TASK OBJECTIVE:
Data follows below. Repeat exactly the lines between the line holding "Keep writing the" and the line holding "COL = S.collection", inclusive, and nothing more; drop pictures.

RECORD EXTRACTS:
· · · ·

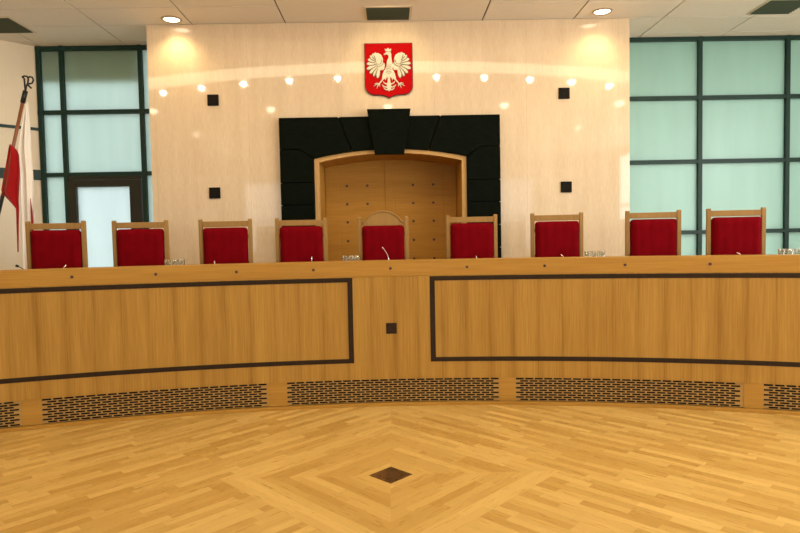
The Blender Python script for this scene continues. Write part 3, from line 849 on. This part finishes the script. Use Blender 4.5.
def vent(x0, x1, y0, y1, lab):
    t = thing('ceiling_vent', lab, 'air vent', ((x0 + x1) / 2, (y0 + y1) / 2, ZC), 0, 'square ceiling vents')
    a, b = (x1 - x0) / 2, (y1 - y0) / 2; w = 0.03
    bm = bmesh.new()
    for q in ((-a - w, a + w, -b - w, -b), (-a - w, a + w, b, b + w * 0.7), (-a - w, -a, -b, b), (a, a + w, -b, b)): box(bm, *q, -0.008, -0.0005)
    link('trim_frame', bm, M['vent_trim'], t)
    link('duct_opening', B(-a, a, -b, b, -0.003, -0.0006), M['void'], t)
    bm = bmesh.new(); n = 9
    for i in range(n):
        y = -b + 2 * b * (i + 0.5) / n
        vs = [bm.verts.new(p) for p in ((-a, y - 0.016, -0.004), (a, y - 0.016, -0.004), (a, y + 0.012, -0.016), (-a, y + 0.012, -0.016))]
        bm.faces.new(vs)
    o = link('louvre', bm, M['vent'], t); m = o.modifiers.new('t', 'SOLIDIFY'); m.thickness = 0.003
vent(-0.235, 0.285, 7.36, 7.76, 'dark louvred vent in the ceiling above the coat of arms')
vent(4.57, 5.06, 7.30, 7.74, 'dark louvred vent in the ceiling at the top right corner')
vent(-5.05, -4.53, 7.52, 8.04, 'dark louvred vent in the ceiling at the top left corner')

# ------------------------------------------------------------------ daylight
w = bpy.data.worlds.new('sky'); S.world = w; w.use_nodes = True
nt = w.node_tree; bg = nt.nodes['Background']
bg.inputs[0].default_value = (0.84, 0.96, 1.0, 1); bg.inputs[1].default_value = 3.0

# ------------------------------------------------------------------ camera
cam = bpy.data.cameras.new('camera'); co = bpy.data.objects.new('camera', cam); C.objects.link(co)
cam.sensor_width = 36.0; cam.sensor_fit = 'HORIZONTAL'; cam.lens = 610.0 / 800.0 * 36.0; cam.clip_start = 0.05
yaw, pitch, roll = 0.0148, 0.0467, 0.0195
F = Vector((math.sin(yaw) * math.cos(pitch), math.cos(yaw) * math.cos(pitch), -math.sin(pitch)))
Rt = F.cross(Vector((0, 0, 1))).normalized(); Up = Rt.cross(F)
R2 = Rt * math.cos(roll) - Up * math.sin(roll); U2 = Up * math.cos(roll) + Rt * math.sin(roll)
co.matrix_world = Matrix(((R2.x, U2.x, -F.x, 0), (R2.y, U2.y, -F.y, 0), (R2.z, U2.z, -F.z, 1.6), (0, 0, 0, 1)))
S.camera = co
vs = S.view_settings; vs.view_transform = 'Standard'; vs.look = 'None'; vs.gamma = 1.0; vs.use_curve_mapping = False; vs.exposure = 0.09
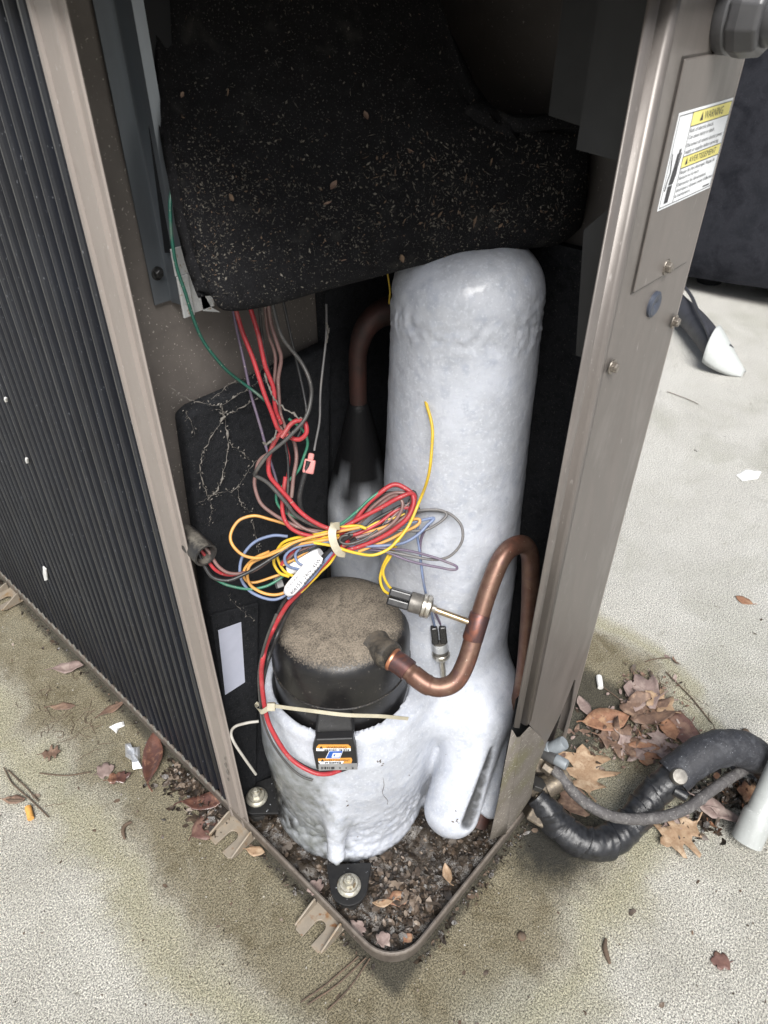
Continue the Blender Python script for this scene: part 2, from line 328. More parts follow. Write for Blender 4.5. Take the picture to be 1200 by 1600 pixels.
def link(o, parent=None):
    COL.objects.link(o)
    if parent is not None: o.parent = parent
    return o
def build(mb, name, mats, parent=None, smooth=None, bevel=0., segs=2, fix=True):
    me = bpy.data.meshes.new(name); me.from_pydata(mb.v, [], mb.f)
    if fix:
        bm = bmesh.new(); bm.from_mesh(me); bmesh.ops.recalc_face_normals(bm, faces=bm.faces); bm.to_mesh(me); bm.free()
    for k in (mats if isinstance(mats, (list, tuple)) else [mats]): me.materials.append(MATS[k])
    if any(mb.m): me.polygons.foreach_set('material_index', mb.m)
    if smooth is not None:
        me.shade_smooth()
        if smooth < 180: me.set_sharp_from_angle(angle=math.radians(smooth))
    o = bpy.data.objects.new(name, me); link(o, parent)
    if bevel:
        b = o.modifiers.new('bevel', 'BEVEL'); b.width = bevel; b.segments = segs; b.limit_method = 'ANGLE'; b.harden_normals = False
    return o
def tag(o, label, cat, group=None, kind=None):
    if label: o['label'] = label
    if cat: o['category'] = cat
    if group: o['group'] = group
    if kind: o['kind'] = kind
    return o
def empty(name, loc, label, cat, group=None):
    o = bpy.data.objects.new(name, None); COL.objects.link(o); o.empty_display_size = .02
    o['_loc'] = 0; del o['_loc']
    return tag(o, label, cat, group)
def smooth_path(pts, k=6):
    pts = [Vector(p) for p in pts]; out = []
    P = [pts[0] * 2 - pts[1]] + pts + [pts[-1] * 2 - pts[-2]]
    for i in range(1, len(P) - 2):
        a, b, c, d = P[i - 1], P[i], P[i + 1], P[i + 2]
        for j in range(k):
            t = j / k
            out.append(.5 * ((2 * b) + (c - a) * t + (2 * a - 5 * b + 4 * c - d) * t * t + (3 * b - a - 3 * c + d) * t ** 3))
    out.append(pts[-1]); return out
def frame(o, z, x=None):
    """matrix with local Z along z"""
    z = Vector(z).normalized()
    a = Vector(x) if x is not None else (Vector((0, 0, 1)) if abs(z.z) < .9 else Vector((1, 0, 0)))
    x = (a - z * a.dot(z)).normalized(); y = z.cross(x)
    return Matrix(((x.x, y.x, z.x, o[0]), (x.y, y.y, z.y, o[1]), (x.z, y.z, z.z, o[2]), (0, 0, 0, 1)))
def text_mb(mb, string, org, ux, uy, height, width=None, m=0, lift=0.):
    """flat lettering: origin = baseline left, ux/uy unit vectors on the printed face"""
    cu = bpy.data.curves.new('lettering', 'FONT'); cu.body = string; cu.size = 1.0; cu.resolution_u = 2
    ob = bpy.data.objects.new('lettering', cu); me = bpy.data.meshes.new_from_object(ob)
    vs = [v.co.copy() for v in me.vertices]; fs = [tuple(p.vertices) for p in me.polygons]
    if vs:
        x0 = min(v.x for v in vs); x1 = max(v.x for v in vs)
        sy = height / .70; sx = (width / (x1 - x0)) if width else sy
        nrm = Vector(ux).cross(Vector(uy)).normalized() * lift
        mb.add([Vector(org) + Vector(ux) * ((v.x - x0) * sx) + Vector(uy) * (v.y * sy) + nrm for v in vs], fs, m)
    bpy.data.objects.remove(ob); bpy.data.curves.remove(cu); bpy.data.meshes.remove(me)
def fbm(p, s, o=4): return mnoise.fractal(Vector(p) * s, 1.0, 2.0, o)

# ------------------------------------------------------------------ ground
g = MB(); R = 60.
g.add([(-R, -R, 0), (R, -R, 0), (R, R, 0), (-R, R, 0)], [(0, 1, 2, 3)])
ground = build(g, 'ground', 'concrete'); ground['kind'] = 'structure'

# ------------------------------------------------------------------ the outdoor unit's cabinet
UNIT = empty('outdoor_unit', (0, 0, 0), 'tall taupe metal heat pump cabinet with its corner panel off and black ribbed side', 'outdoor unit')
HT, YB, XR = 1.112, 1.28, .410
def outline(off, r=.055, n=9):
    """pan outline at an inward offset"""
    pts = [(off, YB - off)]
    for i in range(n + 1):
        a = math.pi + math.pi / 2 * i / n
        pts.append((r + (r - off) * math.cos(a), r + (r - off) * math.sin(a)))
    for i in range(n + 1):
        a = -math.pi / 2 + math.pi / 2 * i / n
        pts.append((XR - .012 + (.012 - off) * math.cos(a), .012 + (.012 - off) * math.sin(a)))
    pts.append((XR - off, YB - off)); return pts
b = MB(); prof = [(.004, .004), (.001, .012), (.0, .034), (-.0012, .0375), (-.0005, .0405), (.0016, .042), (.004, .0405), (.0045, .036), (.006, .013)]
rows = []
for off, z in prof: rows.append([(x, y, z) for x, y in outline(off)])
b.strip(rows)
fl = outline(.006); b.add([(x, y, .013) for x, y in fl], [tuple(range(len(fl)))])
build(b, 'base_pan', 'pan_metal', UNIT, smooth=50)
def tab(y0, wdt, L_):
    t = MB(); z0, z1 = .004, .0075; hw = wdt / 2; sw = .0085
    pl = [(0.004, y0 + hw), (-L_ * .8, y0 + hw), (-L_, y0 + hw * .8), (-L_, y0 + sw)]
    pl += [(-L_ * .45 - sw * math.sin(a), y0 + sw * math.cos(a)) if False else (-L_ * .42 + sw * math.sin(a) , y0 + sw * math.cos(a)) for a in [math.pi * k / 8 for k in range(9)]]
    pl += [(-L_, y0 - sw), (-L_, y0 - hw * .8), (-L_ * .8, y0 - hw), (0.004, y0 - hw)]
    t.prism([(x, y, z0) for x, y in pl], (0, 0, z1 - z0))
    for sgn, h in ((-1, .030), (1, .024)):
        yy = y0 + sgn * hw
        t.prism([(-.001, yy, z1 - .001), (-.001, yy, h), (-.006, yy, h), (-L_ * .95, yy, z1 + .003), (-L_ * .95, yy, z1 - .001)], (0, sgn * -.003, 0))
    return build(t, 'mounting_tab', ['tab_rust'], UNIT, bevel=.0008)
tab(.126, .056, .044); tab(.323, .058, .046); tab(1.10, .06, .042)

# left corner post, facing -X
b = MB()
prof = [(.010, .3555), (.0, .3535), (-.0012, .3505), (-.0012, .346), (.0008, .3445), (.0008, .3225), (-.0006, .3205), (-.0006, .3175), (.003, .3155), (.003, .311), (.0015, .3050), (.0030, .3036), (.0042, .3045)]
b.strip([[(x, y, z) for z in (.0135, HT)] for x, y in prof])
build(b, 'corner_post', 'taupe', UNIT, smooth=18)
b = MB()
for u_, v_, r_ in ((352, 1196, 5), (355, 1207, 6), (356, 1218, 4), (351, 1186, 3)):
    c_ = onX(u_, v_, -.0016); b.prism([(c_.x, c_.y + .0011 * r_ * .42 * math.cos(a) * random.uniform(.7, 1.2), c_.z + .0011 * r_ * 1.1 * math.sin(a) * random.uniform(.7, 1.2)) for a in [2 * math.pi * k / 11 for k in range(11)]], (.0006, 0, 0))
build(b, 'corrosion_patch', 'web', UNIT)
# ribbed coil guard on -X side: one bar per rib
ribs = []
y = .366; k = 0
while y < 1.26:
    wd = .0115 if k % 5 else .0145
    b = MB(); pr = [(.012, y - wd * .62), (.0015, y - wd * .34), (.0, y - wd * .05), (.0006, y + wd * .22), (.012, y + wd * .45)]
    b.strip([[(x, yy, z) for z in (.041, HT)] for x, yy in pr])
    build(b, 'guard_rib', 'rib_black', UNIT, smooth=25)
    if k % 9 == 7:
        b = MB(); b.box((.002, y + .0065, .042), (.006, y + .0085, HT)); build(b, 'guard_rib', 'rib_black', UNIT)
    b = MB(); z0 = .038; hh = .010 + .008 * random.random()
    b.prism([(-.0012, y - .0035, z0), (-.0012, y + .003, z0), (-.0012, y + .0022, z0 + hh * .6), (-.0012, y - .001, z0 + hh)], (.003, 0, 0))
    build(b, 'rib_clip', 'rib_dust', UNIT)
    y += .0202 if k % 5 else .0232; k += 1
b = MB(); b.box((.012, .357, .014), (.016, 1.265, HT)); build(b, 'coil_backing', 'coil_back', UNIT)
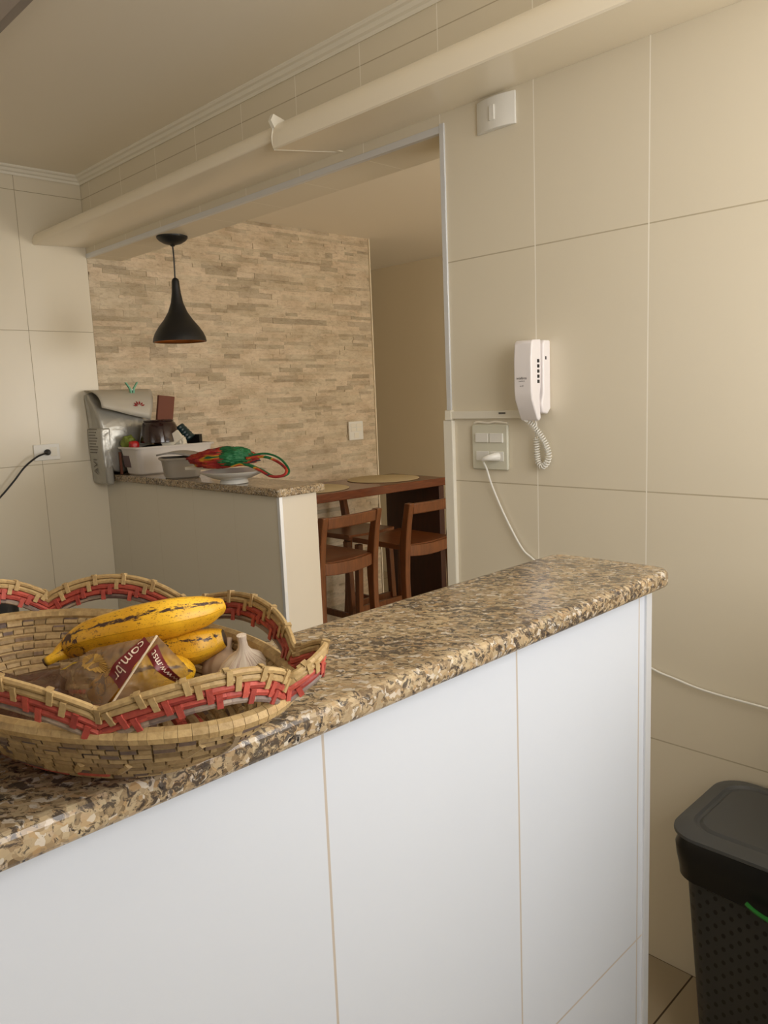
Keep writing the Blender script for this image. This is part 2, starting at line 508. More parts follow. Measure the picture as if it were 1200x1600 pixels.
# wall with the pass-through (plane y=0)
m_ = MB()
m_.box((2.205, 0, 0), (X1 + .1, W, CEIL + .1))
m_.box((0, 0, 2.119), (2.205, W, CEIL + .1))
struct(m_.build('wall_right', M['tile_w'], smooth=False))
struct(MB().box((-.15, -3.7, 0), (0, 0, CEIL + .1)).build('wall_left', M['tile_l'], smooth=False))
struct(MB().box((-.15, 0, 0), (-0.012, 1.832, CEIL + .1)).build('wall_dining', M['stone'], smooth=False))
struct(MB().box((-2.4, 2.70, 0), (X1 + .1, 2.85, CEIL + .1)).build('wall_back', M['dining_paint'], smooth=False))
struct(MB().box((-2.5, 1.7, 0), (-2.4, 2.85, CEIL + .1)).build('wall_passage', M['dining_paint'], smooth=False))
struct(MB().box((-2.4, 1.70, 0), (-.151, 1.81, CEIL + .1)).build('wall_passage_side', M['dining_paint'], smooth=False))
# window walls (out of the frame to the right and behind)
XL_ = 4.35
mb = MB(); mb.box((XL_, -3.7, 0), (XL_ + .1, 0, 1.2)); mb.box((XL_, -3.7, 2.36), (XL_ + .1, 0, CEIL)); mb.box((XL_, -3.7, 1.2), (XL_ + .1, -1.55, 2.36)); mb.box((XL_, -.17, 1.2), (XL_ + .1, 0, 2.36))
struct(mb.build('wall_window', M['plaster'], smooth=False))
mb = MB(); mb.box((X1, W, 0), (X1 + .1, 2.7, .7)); mb.box((X1, W, 2.3), (X1 + .1, 2.7, CEIL + .1)); mb.box((X1, W, .7), (X1 + .1, .6, 2.3)); mb.box((X1, 2.3, .7), (X1 + .1, 2.7, 2.3))
struct(mb.build('wall_dining_window', M['plaster'], smooth=False))
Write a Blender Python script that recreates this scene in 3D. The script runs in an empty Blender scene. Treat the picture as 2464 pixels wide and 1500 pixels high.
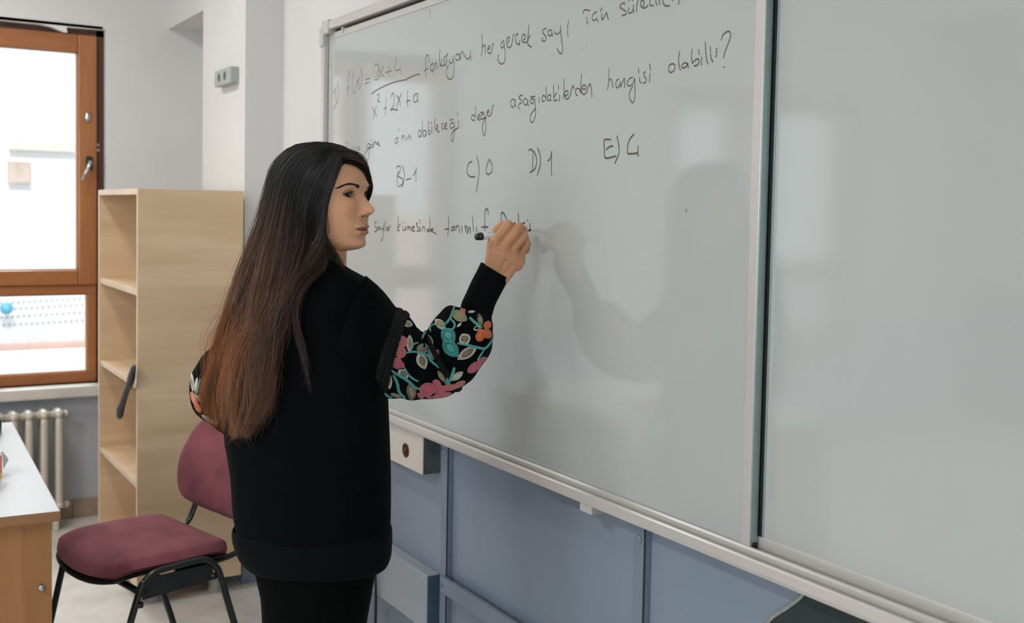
import bpy, bmesh, math, random
import numpy as np
from mathutils import Vector, Matrix, noise
from mathutils.bvhtree import BVHTree
random.seed(7); RNG = np.random.default_rng(7)
S = bpy.context.scene
COL = S.collection

# ------------------------------------------------------------------ camera
FPX, PCX, PCY, IW, IH = 2661.35, 1232.0, 644.0, 2464, 1500
CAM = np.array([0.0, 0.0, 1.5])
CR = np.array([0.85910, -0.511468, 0.018636])     # camera right
CU = np.array([0.009422, 0.05221, 0.998592])      # camera up
CB = np.array([-0.51172, -0.857715, 0.049673])    # camera back (towards viewer)
cam = bpy.data.cameras.new('camera'); camo = bpy.data.objects.new('camera', cam); COL.objects.link(camo)
camo.matrix_world = Matrix(((CR[0], CU[0], CB[0], 0.0), (CR[1], CU[1], CB[1], 0.0), (CR[2], CU[2], CB[2], 1.5), (0, 0, 0, 1)))
cam.sensor_width = 36.0; cam.lens = 36.0 * FPX / IW
cam.shift_y = (PCY - IH / 2) / IW
cam.clip_start = 0.05
cam.dof.use_dof = True; cam.dof.focus_distance = 2.48; cam.dof.aperture_fstop = 4.5
S.camera = camo

# ------------------------------------------------------------------ world, light, exposure
w = bpy.data.worlds.new('world'); S.world = w; w.use_nodes = True
bg = w.node_tree.nodes['Background']; bg.inputs[0].default_value = (0.90, 0.955, 1.0, 1); bg.inputs[1].default_value = 1.2
S.view_settings.view_transform = 'Standard'; S.view_settings.look = 'None'
S.view_settings.exposure = 0.0; S.view_settings.gamma = 1.0; S.view_settings.use_curve_mapping = False
try:
    S.cycles.use_denoising = True
    S.cycles.sample_clamp_indirect = 6.0
    S.cycles.max_bounces = 5; S.cycles.diffuse_bounces = 3; S.cycles.adaptive_threshold = 0.05; S.cycles.glossy_bounces = 2; S.cycles.transmission_bounces = 2; S.cycles.transparent_max_bounces = 6; S.cycles.caustics_reflective = False; S.cycles.caustics_refractive = False
except Exception: pass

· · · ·

SOLUTION FOR THIS EXERCISE:
Keep writing the Blender script for this image. This is part 2, starting at line 508. More parts follow. Measure the picture as if it were 1200x1600 pixels.
# wall with the pass-through (plane y=0)
m_ = MB()
m_.box((2.205, 0, 0), (X1 + .1, W, CEIL + .1))
m_.box((0, 0, 2.119), (2.205, W, CEIL + .1))
struct(m_.build('wall_right', M['tile_w'], smooth=False))
struct(MB().box((-.15, -3.7, 0), (0, 0, CEIL + .1)).build('wall_left', M['tile_l'], smooth=False))
struct(MB().box((-.15, 0, 0), (-0.012, 1.832, CEIL + .1)).build('wall_dining', M['stone'], smooth=False))
struct(MB().box((-2.4, 2.70, 0), (X1 + .1, 2.85, CEIL + .1)).build('wall_back', M['dining_paint'], smooth=False))
struct(MB().box((-2.5, 1.7, 0), (-2.4, 2.85, CEIL + .1)).build('wall_passage', M['dining_paint'], smooth=False))
struct(MB().box((-2.4, 1.70, 0), (-.151, 1.81, CEIL + .1)).build('wall_passage_side', M['dining_paint'], smooth=False))
# window walls (out of the frame to the right and behind)
XL_ = 4.35
mb = MB(); mb.box((XL_, -3.7, 0), (XL_ + .1, 0, 1.2)); mb.box((XL_, -3.7, 2.36), (XL_ + .1, 0, CEIL)); mb.box((XL_, -3.7, 1.2), (XL_ + .1, -1.55, 2.36)); mb.box((XL_, -.17, 1.2), (XL_ + .1, 0, 2.36))
struct(mb.build('wall_window', M['plaster'], smooth=False))
mb = MB(); mb.box((X1, W, 0), (X1 + .1, 2.7, .7)); mb.box((X1, W, 2.3), (X1 + .1, 2.7, CEIL + .1)); mb.box((X1, W, .7), (X1 + .1, .6, 2.3)); mb.box((X1, 2.3, .7), (X1 + .1, 2.7, 2.3))
struct(mb.build('wall_dining_window', M['plaster'], smooth=False))
Write a Blender Python script that recreates this scene in 3D. The script runs in an empty Blender scene. Treat the picture as 2464 pixels wide and 1500 pixels high.
import bpy, bmesh, math, random
import numpy as np
from mathutils import Vector, Matrix, noise
from mathutils.bvhtree import BVHTree
random.seed(7); RNG = np.random.default_rng(7)
S = bpy.context.scene
COL = S.collection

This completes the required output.